Sources and methodology

The Pierre Werner family archives, opened for the first time for research purposes, represent an essential contribution to the project. They contain a wealth of documents gathered by Pierre Werner from the 1950s onwards, including manuscripts, handwritten notes and comments on official documents, exchanges of letters with various figures, diplomatic correspondence, institutional texts, graphs, diagrams and statistics, as well as a large number of press articles on the European integration process and economic and monetary questions.

One particularly interesting section contains reports, speeches and public addresses on a range of subjects that Pierre Werner gave and/or published during his career. The archives also include a large collection of images, with a host of photos and original snapshots, accompanied by a series of sound and video recordings.

Other sources and archives that serve as a basis for various aspects of historical analysis have also been consulted or will be consulted in the near future.

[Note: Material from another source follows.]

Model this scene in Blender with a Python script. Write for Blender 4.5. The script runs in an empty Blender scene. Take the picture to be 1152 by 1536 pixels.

The material selected for publication will provide a useful addition to the corpus, placing the sources from the Pierre Werner family archives in perspective and increasing and diversifying the range of sources available for the research community. Archive sources from Luxembourg include the Luxembourg National Archives (Ministry of State, Ministry of Finance and Ministry of Foreign Affairs), diplomatic archives, the archives of the Christian Social People's Party, the archives of the Banque Nationale du Luxembourg (particularly those of the Luxembourg Monetary Institute), archive material from the Government's Information and Press Service, the documentary collection of the National Library of Luxembourg, documents from the Luxembourg City Photo Library, archives from the Société Européenne des Satellites and the Compagnie Luxembourgeoise de Télédiffusion, and a range of press and audiovisual archives. Documents from the Ernest Michels private collection have also been consulted.

Diplomatic documents from the five other Member States of the European Communities at that time have been consulted, as have the archives of the National Bank of Belgium, the Bundesbank and the Banque de France, and various BLEU and Benelux documentary collections.

European documentary sources that will be exploited in the project include the Historical Archives of the European Commission in Brussels, the Historical Archives of the Council of the European Union in Brussels, the European Parliament Archive and Documentation Centre (CARDOC) in Luxembourg City, archives from the European Central Bank in Frankfurt and the archives of the European Commission Audiovisual Library.

All these multilingual resources will be published by the CVCE — with original language versions (particularly in French, English and German) always being used if possible — and will be accompanied by precise source details and an explanatory caption.